だからまず、そういう『読者の為の1巻』と『なんかいろいろ遠慮のなくなった2巻』の違いに、ものすごく違和感を感じた。
この後も、半三郎は妻の彩菊の算法スキルを利用して、自分を士官に取り立ててもらおうとする。
嫌がる彩菊を妖怪退治に連れだす。
妖怪と対峙すれば「うわぁ!」と情けない声をあげる。自らも刀を抜くが、基本的に武力が通じないのでやられる。事件は妻の彩菊が解決する。
ハッキリ言って、夫の半三郎が足手まといでジャマ(笑)
同時に思ったのが、これわざと『情けない男』を書いてるよね?
と、ここで高那半三郎という男のプロフィールに改めて注目した。
高那半三郎(23歳)
・常陸国水戸藩の郡奉行詰所、高那泰次の三男。
・現代で言えば、父親は東海道地方を治める政治家の一人。
・上には二人の兄。共に所帯を持ち、長男が家督を継いでいる。
・長男、次男共に父親と同じ詰所で働いており、正式な官職としての位をもっている模様。すなわち、地方政治家のトップとその息子二名。
・対して半三郎は、二十三歳で部屋隅(実家暮らし)。一応、こちらも詰所の方で働いてはいるようだけど、どうも正式な社員ではなく、アルバイトというか使いパシリのような側面がある。
まとめると。
二十三歳で、正式な役職をもってなくて、実家で暮らしている。
剣の腕前はまぁまぁだけど、嫁の彩菊が算術で講師をして給金を得ているのに対して、べつに剣術の師範をしているわけでもない。
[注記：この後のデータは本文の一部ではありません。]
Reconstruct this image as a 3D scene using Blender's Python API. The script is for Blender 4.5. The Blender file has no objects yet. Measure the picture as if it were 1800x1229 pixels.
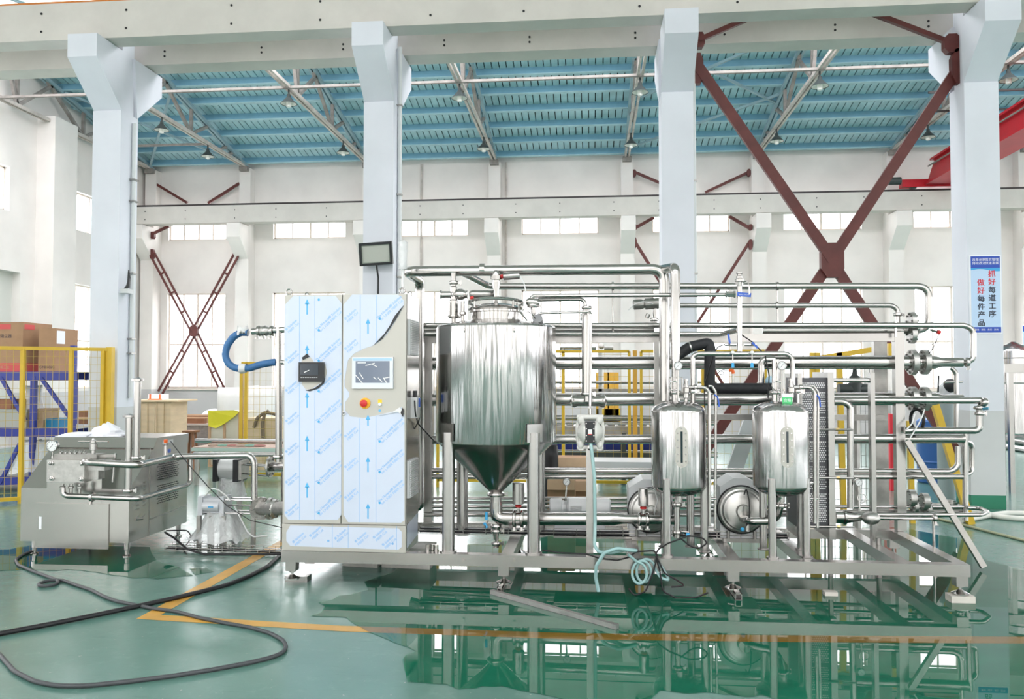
import bpy, bmesh, math, random
from mathutils import Vector, Matrix, geometry
random.seed(7)
PI = math.pi
SC = bpy.context.scene
COL = SC.collection

# ---------------------------------------------------------------- camera, sky, exposure
FPX = 1450.0
CAM_H = 1.6
PITCH = math.atan((661 - 614.5) / FPX)
YAW = math.atan(140 * math.cos(PITCH) / FPX)
cam_data = bpy.data.cameras.new('camera')
cam_data.sensor_width = 36.0
cam_data.lens = FPX / 1800 * 36.0
cam_data.clip_start = 0.05
cam_data.clip_end = 200
cam = bpy.data.objects.new('camera', cam_data)
COL.objects.link(cam)
cam.location = (0, 0, CAM_H)
cam.rotation_euler = (PI / 2 + PITCH, 0, YAW)
SC.camera = cam

world = bpy.data.worlds.new('overcast_sky')
SC.world = world
world.use_nodes = True
wn = world.node_tree.nodes
wn['Background'].inputs['Color'].default_value = (0.975, 0.975, 1.0, 1)
wn['Background'].inputs['Strength'].default_value = 3.6

SC.view_settings.view_transform = 'Standard'
SC.view_settings.look = 'None'
SC.view_settings.gamma = 1.0
SC.view_settings.use_curve_mapping = False
SC.view_settings.exposure = 1.15
SC.cycles.use_denoising = True
SC.cycles.max_bounces = 10
SC.cycles.diffuse_bounces = 6
SC.cycles.glossy_bounces = 5
SC.cycles.transparent_max_bounces = 16
SC.cycles.caustics_reflective = False
SC.cycles.caustics_refractive = False
SC.cycles.sample_clamp_indirect = 8.0

FW = Vector((-math.sin(YAW) * math.cos(PITCH), math.cos(YAW) * math.cos(PITCH), math.sin(PITCH)))
RT = Vector((math.cos(YAW), math.sin(YAW), 0))
UP = RT.cross(FW)
CAMP = Vector((0, 0, CAM_H))


def at(x, y, Y):
    """point of the photograph (1800x1229 frame) on the upright plane that stands Y metres into the hall"""
    d = FW + RT * ((x - 900) / FPX) + UP * ((614.5 - y) / FPX)
    return CAMP + d * (Y / d.y)


def fl(x, y, z=0.0):
    """point of the photograph on the level plane z"""
    d = FW + RT * ((x - 900) / FPX) + UP * ((614.5 - y) / FPX)
    return CAMP + d * ((z - CAM_H) / d.z)


def zz(y, Y, x=900):
    return at(x, y, Y).z


def xx(x, Y, y=661):
    return at(x, y, Y).x


# ---------------------------------------------------------------- daylight portals (guide sampling through the openings)
def portal(name, loc, rot, sx, sy):
    l = bpy.data.lights.new(name, 'AREA')
    l.shape = 'RECTANGLE'
    l.size = sx
    l.size_y = sy
    l.cycles.is_portal = True
    o = bpy.data.objects.new(name, l)
    COL.objects.link(o)
    o.location = loc
    o.rotation_euler = rot
    return o


# ---------------------------------------------------------------- materials
MATS = {}


def mat(name, col, rough=0.5, metal=0.0, spec=0.5, noise=0.0, nscale=6.0, stretch=(1, 1, 1), bump=0.0, bscale=None,
        trans=0.0, alpha=1.0, emit=None, coat=0.0, rnoise=0.0, aniso=0.0, darkcol=None, ior=1.45, nlo=0.35, nhi=0.7):
    if name in MATS:
        return MATS[name]
    m = bpy.data.materials.new(name)
    m.use_nodes = True
    nt = m.node_tree
    b = nt.nodes['Principled BSDF']
    b.inputs['Base Color'].default_value = (*col, 1)
    b.inputs['Roughness'].default_value = rough
    b.inputs['Metallic'].default_value = metal
    b.inputs['Specular IOR Level'].default_value = spec
    b.inputs['IOR'].default_value = ior
    b.inputs['Transmission Weight'].default_value = trans
    b.inputs['Alpha'].default_value = alpha
    b.inputs['Coat Weight'].default_value = coat
    b.inputs['Anisotropic'].default_value = aniso
    if emit:
        b.inputs['Emission Color'].default_value = (*emit[0], 1)
        b.inputs['Emission Strength'].default_value = emit[1]
    if noise or bump or rnoise:
        tc = nt.nodes.new('ShaderNodeTexCoord')
        mp = nt.nodes.new('ShaderNodeMapping')
        mp.inputs['Scale'].default_value = stretch
        nt.links.new(tc.outputs['Object'], mp.inputs['Vector'])
        nz = nt.nodes.new('ShaderNodeTexNoise')
        nz.inputs['Scale'].default_value = nscale
        nz.inputs['Detail'].default_value = 5
        nz.inputs['Roughness'].default_value = 0.6
        nt.links.new(mp.outputs['Vector'], nz.inputs['Vector'])
        if noise:
            mr = nt.nodes.new('ShaderNodeMapRange')
            mr.inputs['From Min'].default_value = nlo
            mr.inputs['From Max'].default_value = nhi
            nt.links.new(nz.outputs['Fac'], mr.inputs['Value'])
            mx = nt.nodes.new('ShaderNodeMix')
            mx.data_type = 'RGBA'
            dc = darkcol if darkcol else tuple(c * (1 - noise) for c in col)
            mx.inputs['A'].default_value = (*dc, 1)
            mx.inputs['B'].default_value = (*col, 1)
            nt.links.new(mr.outputs['Result'], mx.inputs['Factor'])
            nt.links.new(mx.outputs['Result'], b.inputs['Base Color'])
        if rnoise:
            mr2 = nt.nodes.new('ShaderNodeMapRange')
            mr2.inputs['From Min'].default_value = 0.3
            mr2.inputs['From Max'].default_value = 0.7
            mr2.inputs['To Min'].default_value = max(0.0, rough - rnoise)
            mr2.inputs['To Max'].default_value = rough + rnoise
            nt.links.new(nz.outputs['Fac'], mr2.inputs['Value'])
            nt.links.new(mr2.outputs['Result'], b.inputs['Roughness'])
        if bump:
            nb = nz
            if bscale:
                nb = nt.nodes.new('ShaderNodeTexNoise')
                nb.inputs['Scale'].default_value = bscale
                nb.inputs['Detail'].default_value = 2
                nt.links.new(mp.outputs['Vector'], nb.inputs['Vector'])
            bp = nt.nodes.new('ShaderNodeBump')
            bp.inputs['Strength'].default_value = bump
            bp.inputs['Distance'].default_value = 0.02
            nt.links.new(nb.outputs['Fac'], bp.inputs['Height'])
            nt.links.new(bp.outputs['Normal'], b.inputs['Normal'])
    MATS[name] = m
    return m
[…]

そして剣は妖怪にまったく通じない。
あれ…………半三郎くん、割とヒモ男でクズくない?(率直)
あー、だから名前に「半人前」とか入っちゃってるのかー。
なっとくー。
彩菊ちゃん、悪いことは言わない。別れなさい。
ともあれ、半三郎は読者から「主人公がクズ」とか「気持ち悪い」とか「共感できない」とか言われるやつの典型だと思う。
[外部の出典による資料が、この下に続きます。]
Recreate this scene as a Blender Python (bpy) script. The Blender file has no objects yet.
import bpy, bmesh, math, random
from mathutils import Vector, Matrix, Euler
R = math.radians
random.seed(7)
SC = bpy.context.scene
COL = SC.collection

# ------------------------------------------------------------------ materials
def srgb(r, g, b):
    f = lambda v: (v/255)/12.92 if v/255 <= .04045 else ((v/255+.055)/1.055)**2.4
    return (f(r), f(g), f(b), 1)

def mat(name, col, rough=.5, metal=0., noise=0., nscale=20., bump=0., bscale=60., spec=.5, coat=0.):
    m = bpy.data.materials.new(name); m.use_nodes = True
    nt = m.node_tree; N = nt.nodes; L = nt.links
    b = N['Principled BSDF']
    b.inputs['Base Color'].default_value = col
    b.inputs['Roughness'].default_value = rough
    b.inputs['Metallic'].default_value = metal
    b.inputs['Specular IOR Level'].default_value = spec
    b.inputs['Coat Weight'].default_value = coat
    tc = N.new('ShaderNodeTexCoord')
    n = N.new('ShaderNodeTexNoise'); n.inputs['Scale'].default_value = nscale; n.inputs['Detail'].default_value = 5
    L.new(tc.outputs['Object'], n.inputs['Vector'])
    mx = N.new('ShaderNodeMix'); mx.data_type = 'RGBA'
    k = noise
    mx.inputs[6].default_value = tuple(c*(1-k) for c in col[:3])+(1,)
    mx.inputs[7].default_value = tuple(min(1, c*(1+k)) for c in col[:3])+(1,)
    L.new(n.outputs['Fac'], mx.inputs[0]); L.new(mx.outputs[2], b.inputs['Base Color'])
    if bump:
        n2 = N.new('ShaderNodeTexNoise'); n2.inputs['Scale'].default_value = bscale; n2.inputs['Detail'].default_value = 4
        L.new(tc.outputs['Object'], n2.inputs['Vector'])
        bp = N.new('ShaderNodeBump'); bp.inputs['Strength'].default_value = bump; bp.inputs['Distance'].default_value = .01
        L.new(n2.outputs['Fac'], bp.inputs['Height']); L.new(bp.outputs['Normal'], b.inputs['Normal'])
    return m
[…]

ライトノベルだったら、異性のヒーロー、ヒロインをたくさん出してお茶を濁す。ファンタジーを求める読者の『心の逃げ場』を用意する。
なろう小説だったら、半三郎がそれこそ、妖怪にも通用する必殺技を覚えたり、チートコマンドに目覚めたり、彩菊のような唯一無二のスキルを持つヒロインが無数に現れたりするだろう。
だけど本書において、そういうことはない。
1巻では半三郎自体の欠点もおしだされていなかった。むしろ手先の器用さや、彩菊を理解する優しさがピックアップされていた。
というか大前提として「彩菊という女性主人公」に求められるものを描くなら、相手が三男でなく、長男で十分だったはずだ。
その配置を行わなかった理由とは、なにか。
23歳フリーターで実家暮らし。可愛くて賢い妻を利用して、妖怪退治をきっかけに成り上がろうとする、ダメ男を素の表情で描く利点とはなにか。
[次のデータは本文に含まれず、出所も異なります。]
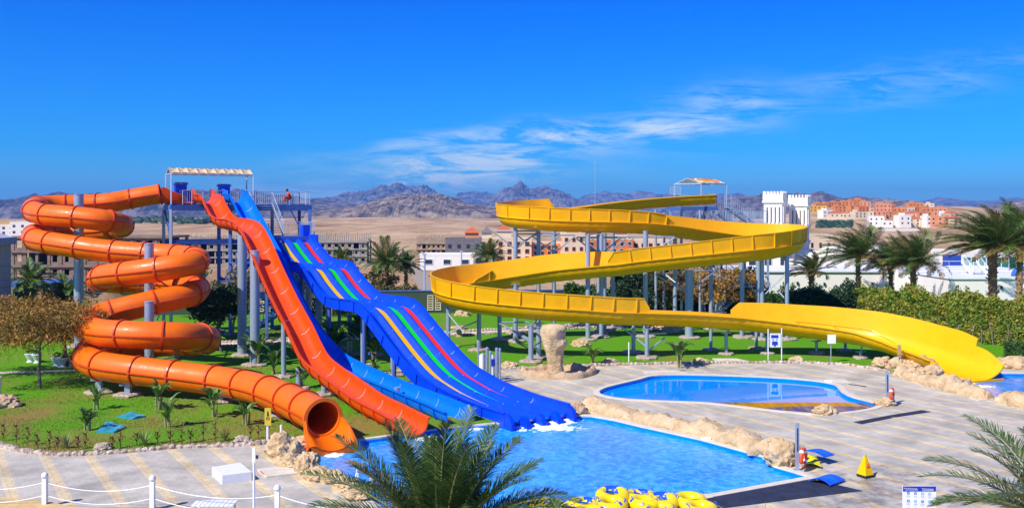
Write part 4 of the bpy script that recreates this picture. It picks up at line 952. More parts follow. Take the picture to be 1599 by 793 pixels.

そもそも、主人公である彩菊は美少女で、唯一無二のスキルがある。満足している仕事場が存在して、目上の立場の人たちから尊敬されて、度胸も覚悟も併せ持ってる。そんな女性が
『あえて自分より能力のない男と結婚する必要あるのか?』
しかも相手は身分はあるものの、剣の腕を満足に生かせず、上には優秀な兄がおり、現環境に対して焦っている、あるいは『評価されない自分自身』に憤っている、余裕のない男だ。
――と、そこまで深読みしながら見えてくる。
コレ、設定は江戸時代だけど、テーマが「現代の男女の若者の価値観」にそっくりなんだなぁと。
オタクが深読みして読むと、大体「そんなことまったく考えてない」とか言われるのが常だけど。今回は自分の感性に任せて、好きなように読むことにした。
・『高那半三郎という夫の必然性』
・『趣味嗜好が世論から離れた妻の幸福論』
・『価値観や考え方に相違をもつ男女が幸せになれるのか』
・『現代において、婚約という契約を結ぶ事の必要性』
とかである。
結果として、半三郎がいなければ解決に導かれることのない事件はあった。物語も中盤以降になってから、半三郎の存在がプラスに映る場面や描写も増えていく。
そしてネタバレになるが、半三郎も家臣として取り立てられるような触れをもらい、妻の彩菊と江戸に旅立つことになる。
〝できなかった男〟が〝できる男〟になるのも女性の幸せの一つなのだとしたら、それは3巻で果たされることになるのかもしれない。
よって、今から3巻が、たいへん楽しみであるんである。
……と、こういう感想になる度、結局「おもしろかったの? おもしろくなかったの?」と聞かれてしまう。
昨日も「読書感想文の書き方」という本を買おうかと考えて、10分間ぐらい悩んで、あきらめた。